Amartya Sen published an expanded re-edition of his classic book on "Collective Choice and Social Welfare" in 2017, just after the Brexit referendum, which took place on June 23rd., 2016. The new edition contains the old 1970 text and subsequent developments of the field, to which Sen ha enormously contributed. Some of the concerns of the author (and the sub-discipline of social choice, in-between Economics and Political Science) were confirmed by the referendum. It is well-known that the will of the people is ill defined, that there are many democratic ways of reaching collective decisions, that none of them is perfect, and that the power of agenda setting is huge. All this was confirmed by the bad experience of the Brexit referendum, which was surrounded by division, lies, xenophobia and confusion. In the new 2017 Preface of the book, Sen writes:
"Open discussion with extensive public reach and scrutiny can have a powerfully positive role in making elections and votes better informed (...). For example, the political disarray related to the British vote on 23 June 2016 to leave the European Union is at least partly due to to the factual distortions that were widely disseminated before the vote. Indeed, as I write this Preface in the summer following the vote, the Leave campaign seems to be presenting clarifications -often involving corrections- of what the campaigners had said before the vote. Just as freedom of speech is important for democracy, so are well-organized and reliable facilities to fact-check." Five years later, with more information, polls suggest that most voters would prefer to remain.

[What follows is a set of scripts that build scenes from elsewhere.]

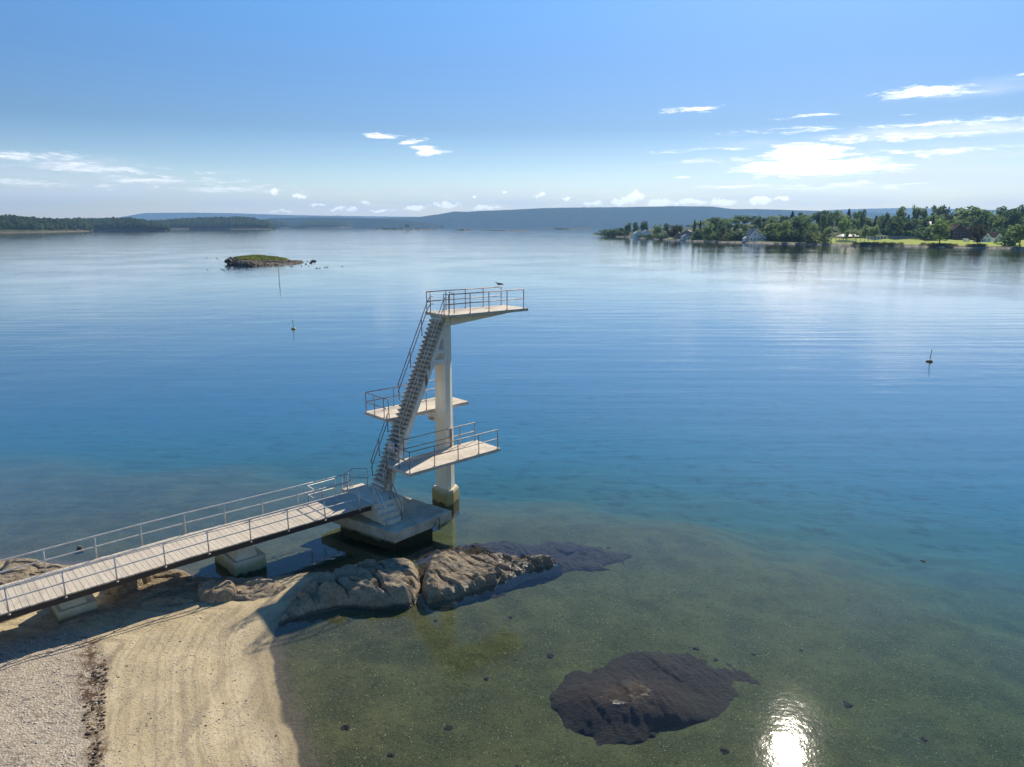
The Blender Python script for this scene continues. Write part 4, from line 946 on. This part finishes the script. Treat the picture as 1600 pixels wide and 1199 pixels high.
# ------------------------------------------------------------------ buildings
def gable(mb, w_, d, h, rh):                         # gable end faces -y
    mb.add([(-w_/2, 0, -1.2), (w_/2, 0, -1.2), (w_/2, d, -1.2), (-w_/2, d, -1.2), (-w_/2, 0, h), (w_/2, 0, h), (w_/2, d, h), (-w_/2, d, h), (0, 0, h+rh), (0, d, h+rh)],
           [(3, 2, 1, 0), (0, 1, 5, 8, 4), (1, 2, 6, 5), (2, 3, 7, 9, 6), (3, 0, 4, 7), (4, 8, 9, 7), (5, 6, 9, 8)])
def roofm(w_, d, h, rh, o=.4, th=.22):
    mb = MB(); s = rh/(w_/2); 
    for sg in (-1, 1):
        a = sg*(w_/2+o); za = h-o*s
        mb.add([(a, -o, za+.05), (0, -o, h+rh+.05), (0, d+o, h+rh+.05), (a, d+o, za+.05), (a, -o, za+.05+th), (0, -o, h+rh+.05+th), (0, d+o, h+rh+.05+th), (a, d+o, za+.05+th)],
               [(0, 1, 2, 3), (7, 6, 5, 4), (0, 4, 5, 1), (2, 6, 7, 3), (0, 3, 7, 4)] if sg > 0 else [(3, 2, 1, 0), (4, 5, 6, 7), (1, 5, 4, 0), (3, 7, 6, 2), (4, 7, 3, 0)])
    return mb
def house(px, t, w_, d, h, rh, yaw, wm_, rm_, label, cat='house', wings=(), chim=True, name='house'):
    x, y, z = onland(px, t); r = empty(name, (x, y, z), R(yaw)); tag(r, label, cat)
    mb = MB(); gable(mb, w_, d, h, rh); wl = mb.build('wall', M[wm_], r)
    rf = roofm(w_, d, h, rh).build('roof', M[rm_], r)
    if chim: q = MB(); q.box(-.4, .4, d*.4, d*.4+.8, h+rh*.6, h+rh+1.1); q.build('chimney', M['wallgrey'], rf)
    nw = max(2, int(w_/3))
    for fl in range(max(1, int(h/2.6))):
        for i in range(nw):
            xx = -w_/2+(i+.5)*w_/nw; q = MB(); q.box(xx-.5, xx+.5, -.06, .03, .8+fl*2.7, 2.1+fl*2.7); wn = q.build('window', M['glass'], r)
            q = MB(); q.box(xx-.62, xx+.62, -.04, .02, .68+fl*2.7, .78+fl*2.7); q.build('sill', M['wallwhite'], wn)
    q = MB(); q.box(-.55, .55, -.05, .02, h+.1, h+1.3); q.build('window', M['glass'], r)
    for k_, (ox, oy, ww, dd, hh, rr, ry) in enumerate(wings):
        e = empty('wing', (ox, oy, 0), R(ry), r); mb = MB(); gable(mb, ww, dd, hh, rr); mb.build('wall', M[wm_], e); roofm(ww, dd, hh, rr).build('roof', M[rm_], e)
        q = MB(); q.box(-.5, .5, -.06, .03, hh-1.5, hh-.3); q.box(-ww*.3-.5, -ww*.3+.5, -.06, .03, .9, 2.1); q.box(ww*.3-.5, ww*.3+.5, -.06, .03, .9, 2.1); q.build('window', M['glass'], e)
    return r
house(1179, 24, 9.5, 10, 5.0, 5.4, 8, 'wallwhite', 'roofgrey', 'white wooden house with a tall gable among dark trees left of the lawn', wings=[(7.8, 1.5, 7, 8, 3.2, 2.4, 0)])
house(1167, 7, 4, 4, 2.6, 1.2, 10, 'wallwhite', 'roofpale', 'small white boathouse at the water below the white gabled house', 'boathouse', chim=False, name='boathouse')
house(1073, 42, 13, 9, 5.5, 3.2, -18, 'wallgrey', 'roofgrey', 'large house with grey roofs near the point', wings=[(-9, 2, 7, 7, 4, 2.6, 0)])
house(1073, 12, 8, 6, 2.8, 1.8, 5, 'wallwhite', 'roofgrey', 'low white boathouse by the water below the grey roofed house', 'boathouse', chim=False, name='boathouse')
house(1010, 34, 11, 9, 5.0, 3.0, 12, 'wallwhite', 'roofpale', 'pale house with light roof between trees on the point', wings=[(-10, 2, 7, 7, 4, 2.2, 0)])
house(1000, 14, 7, 6, 3.0, 1.8, 0, 'wallwhite', 'roofpale', 'small white house low on the point by the water', chim=False)
house(1044, 60, 7, 7, 5.0, 2.5, 0, 'wallwhite', 'roofpale', 'small white house glimpsed behind the coppery tree')
house(1497, 150, 13, 12, 8.0, 5.0, 6, 'walldark', 'roofred', 'large dark brown house with several gables behind the lawn', wings=[(11, 1, 9, 10, 6.5, 4.0, 0), (-8.5, 3, 6, 8, 5, 3, 0)])
house(1541, 92, 8, 9, 3.4, 3.4, 10, 'wallwhite', 'roofred', 'white cottage with two gables and dark red roof on the lawn', 'cottage', wings=[(11, .5, 7, 9, 3.4, 3.2, 0)], name='cottage')
house(1453, 235, 18, 10, 7.0, 3.0, 80, 'walldark', 'roofpale', 'dark house with a bright metal roof high among the hillside trees')
house(1538, 240, 15, 10, 7.0, 3.5, 10, 'walldark', 'roofgrey', 'dark house half hidden by trees on the skyline')
house(1128, 95, 8, 8, 5.0, 3.0, 0, 'wallwhite', 'roofgrey', 'white house glimpsed through the wood above the shaggy tree')
# connecting roof of the cottage is its wing; low white building and pavilion
x, y, z = onland(1372, 120); r = empty('low_building', (x, y, z), R(4)); tag(r, 'long low white building with flat grey roof behind the feathery trees', 'building')
q = MB(); q.box(-8, 8, 0, 6, -.8, 3.0); q.build('wall', M['wallwhite'], r); q = MB(); q.box(-8.6, 8.6, -.8, 6.6, 3.002, 3.4); q.build('roof', M['roofgrey'], r)
for xx in (-6, -3, 0, 3, 6): q = MB(); q.box(xx-1, xx+1, -.05, .02, .7, 2.4); q.build('window', M['glass'], r)
x, y, z = onland(1325, 48); r = empty('pavilion', (x, y, z), R(5)); tag(r, 'open-sided white pavilion with a wide pale roof and posts on the lawn', 'pavilion')
q = MB(); q.add([(-8.5, -4, 4.6), (8.5, -4, 4.6), (8.5, 5, 4.6), (-8.5, 5, 4.6), (-5.5, 0, 6.3), (5.5, 0, 6.3), (5.5, 1.5, 6.3), (-5.5, 1.5, 6.3)], [(3, 2, 1, 0), (4, 5, 6, 7), (0, 1, 5, 4), (1, 2, 6, 5), (2, 3, 7, 6), (3, 0, 4, 7)]); q.build('roof', M['roofpale'], r)
for xx in (-8, -4.8, -1.6, 1.6, 4.8, 8):
    for yy in (-3.6, 4.6): q = MB(); q.box(xx-.12, xx+.12, yy-.12, yy+.12, -.5, 4.6); q.build('post', M['wallgrey'], r)
q = MB(); q.box(-8, 8, 4.3, 4.5, 0, 1.1); q.build('back_rail', M['wallwhite'], r)
x0, y0, z0 = onland(1384, 138); x1, y1, z1 = onland(1447, 146)
q = MB(); n_ = 24
for i in range(n_):
    a, b = i/n_, (i+.97)/n_; q.add([(x0+(x1-x0)*a, y0+(y1-y0)*a, z0-1), (x0+(x1-x0)*b, y0+(y1-y0)*b, z0-1), (x0+(x1-x0)*b, y0+(y1-y0)*b+.4, z0-1), (x0+(x1-x0)*a, y0+(y1-y0)*a+.4, z0-1)]+[(x0+(x1-x0)*a, y0+(y1-y0)*a, z0+2.1), (x0+(x1-x0)*b, y0+(y1-y0)*b, z0+2.1), (x0+(x1-x0)*b, y0+(y1-y0)*b+.4, z0+2.1), (x0+(x1-x0)*a, y0+(y1-y0)*a+.4, z0+2.1)],
                               [(3, 2, 1, 0), (4, 5, 6, 7), (0, 1, 5, 4), (1, 2, 6, 5), (2, 3, 7, 6), (3, 0, 4, 7)])
tag(q.build('garden_wall', M['wallgrey']), 'long low pale garden wall along the back of the lawn', 'wall')
x, y, z = onland(1509, 100); r = empty('van', (x, y, z), R(12)); tag(r, 'white van parked on the lawn in front of the dark house', 'van')
q = MB(); q.side([(-2.4, .4), (2.5, .4), (2.5, 1.2), (1.9, 1.4), (1.4, 2.3), (-2.4, 2.4)], -1, 1); q.build('body', M['van'], r, bevel=.06)
q = MB(); q.side([(1.45, 1.45), (1.86, 1.42), (1.40, 2.2), (.8, 2.2), (.8, 1.45)], -1.01, 1.01); q.build('window', M['glass'], r)
for xx in (-1.5, 1.5):
    for yy in (-1.0, .8): q = MB(); q.tube([(xx, yy, .38), (xx, yy+.22, .38)], .38, 14); q.build('wheel', M['tyre'], r)
# white specks of houses on the far ridge
def farhouse(px, py, Y, s, lab):
    zz = ztop(py, Y); r = empty('house', (colx(px, Y, zz), Y, zz), R(random.uniform(-20, 20))); r.scale = (s, s, s)
    mb = MB(); gable(mb, 10, 8, 5, 3); mb.add([(-6, .5, -12), (6, .5, -12), (6, 7.5, -12), (-6, 7.5, -12), (-5, 0, -1), (5, 0, -1), (5, 8, -1), (-5, 8, -1)], [(3, 2, 1, 0), (0, 1, 5, 4), (1, 2, 6, 5), (2, 3, 7, 6), (3, 0, 4, 7)])
    mb.build('wall', M['wallwhite'], r); roofm(10, 8, 5, 3).build('roof', M['roofpale'], r)
    tag(r, lab, 'house', 'white houses on the far blue ridge')
for px, py in ((952, 331), (991, 332), (1062, 337), (1066, 336.8), (1088, 333.5), (1097, 332.5), (908, 330), (870, 334), (700, 345)):
    farhouse(px, py, 7990, 1.5, 'tiny white house on the slope of the far blue ridge')
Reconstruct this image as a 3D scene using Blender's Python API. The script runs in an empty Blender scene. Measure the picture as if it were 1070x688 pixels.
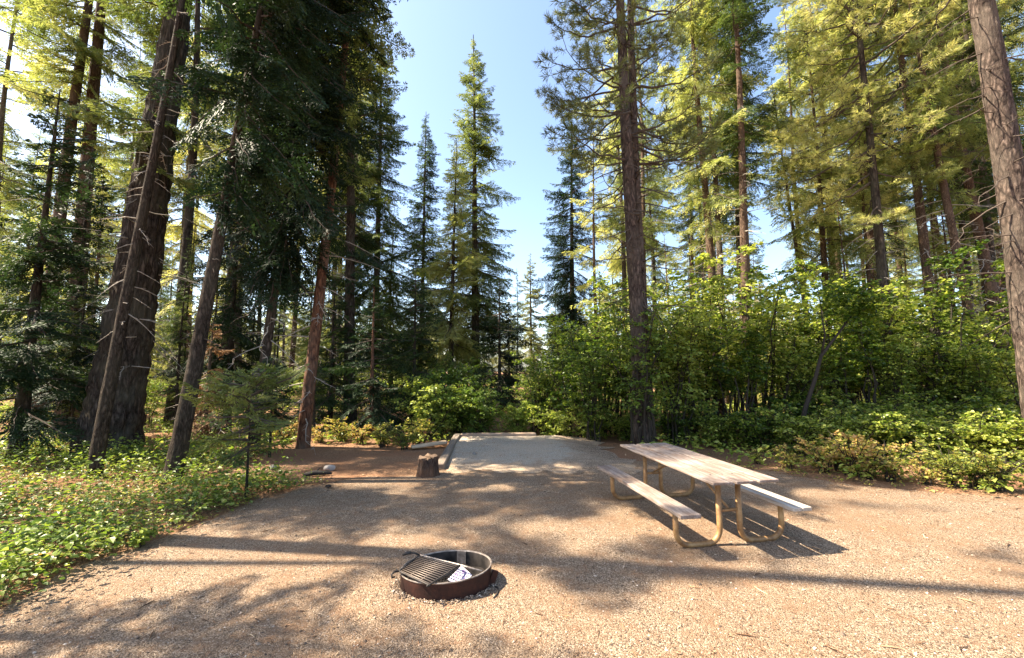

Today we know that the 2016 referendum reached a very narrow democratic decision by a bad method (a divisive binary referendum without a previous agreement to be ratified) that has disrupted a previous democratic decision reached by a much better method, namely the Good Friday Agreement of 1997, achieved by all the relevant parties and ratified in a referendum both in Northern Ireland and in the Republic of Ireland.
The Leave vote won the Brexit referendum in 2016 by 51.9% of the vote after a campaing based on lies. The rules did not require any threshold other than more than 50% to win. Significant sub-jurisdictions such as London, Scotland and Northern Ireland voted overwhelmingly to remain, as did the youth and the urban voters. As a consequence, Britain left the EU (although, in spite of a "hard Brexit", it remains unavoidably linked to it), but Britain may be disintegrating itself. And five years after the referendum, many things remain to be clarified, even after the UK reached (after a long negotiation) an official deal with the EU on supposedly what it meant to leave after January 1st, 2021.
Before organizing the next binary referendum not based on an agreement to be ratified on a crucial institutional matter that may have consequences for many generations, anyone should perhaps read "Democracy for Realists," the book by political scientists Achen and Bartels that warns about the risks for democracy of group identity and irrational voting behavior. Democracies should be protected from some of its interested enthusiasts.